[Haskell] specification of sum

Lennart Augustsson lennart at augustsson.net
Tue Nov 1 19:19:42 EST 2005


Cale Gibbard wrote:
> On 01/11/05, Sebastian Sylvan <sebastian.sylvan at gmail.com> wrote:
> 
>>On 11/1/05, Scherrer, Chad <Chad.Scherrer at pnl.gov> wrote:
>>
>>>I was wondering... In my experience, it's worked much better to use
>>>
>>>sum' = foldl' (+) 0
>>>
>>>than the built-in "sum" function, which leaks memory like crazy for
>>>large input lists. I'm guessing the built-in definition is
>>>
>>>sum = foldr (+) 0
>>>
>>>But as far as I know, (+) is always strict, so foldl' seems much more
>>>natural to me. Is there a case where the build-in definition is
>>>preferable?
>>
>>The library definition in ghc actually uses foldl.
>>It's conceivable that you may not want (+) to be non-strict for
>>certain data types.
>>The question then becomes, is there a case where you want _sum_ to be
>>non-strict?
>>
> 
> 
> I'd argue that the likely answer is no, given that (+) is an operation
> in an Abelian group and not a monoid.

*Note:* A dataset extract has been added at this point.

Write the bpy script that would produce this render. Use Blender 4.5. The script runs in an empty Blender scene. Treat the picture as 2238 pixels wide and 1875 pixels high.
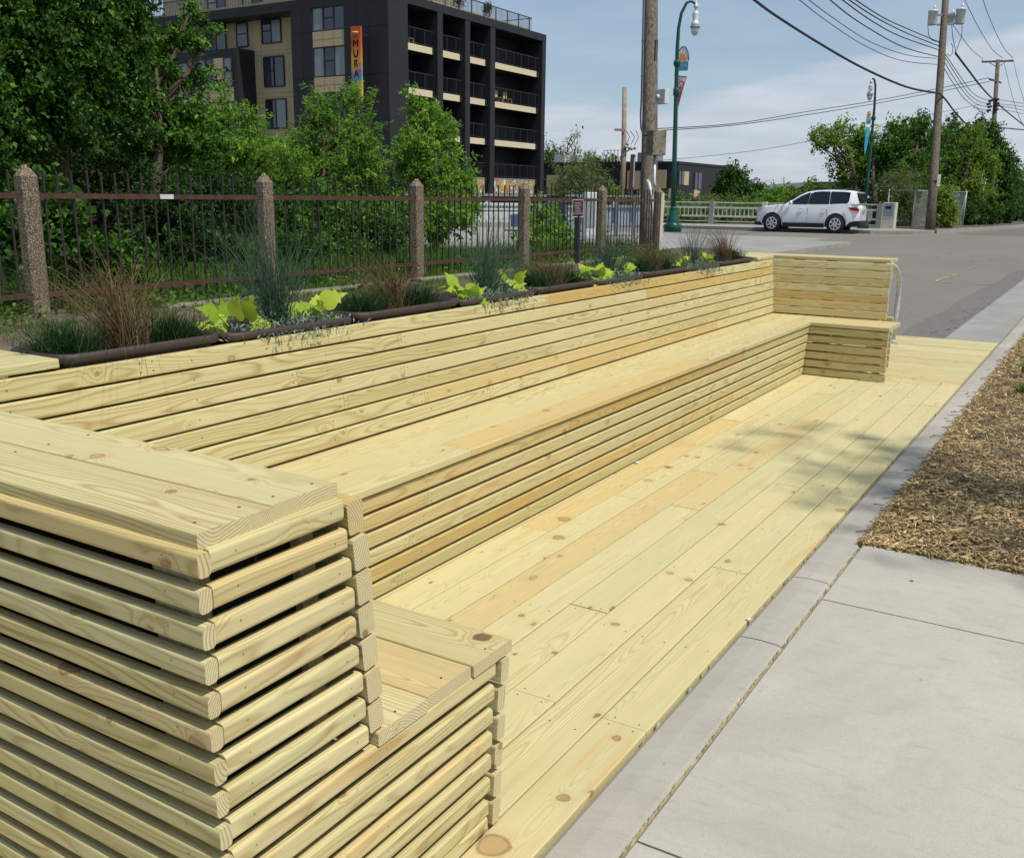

Regardless of whether (+) is
> strict, when you compute a sum you will always have to consume the
> entire list.

(+) is not an operation in an Abelian group.  (+) is a function with
type a->a->a for some particular a. Haskell makes no mention about (+)
having any other properties.

Furthermore, ghc has a WRONG definition of sum.  You cannot change a
foldr into a foldl, unless the operator is associative, and (+) does
not have to be.

	-- Lennart

PS.  I think additional properties of class methods would be great,
but since Haskell cannot enforce them we should not rely on them.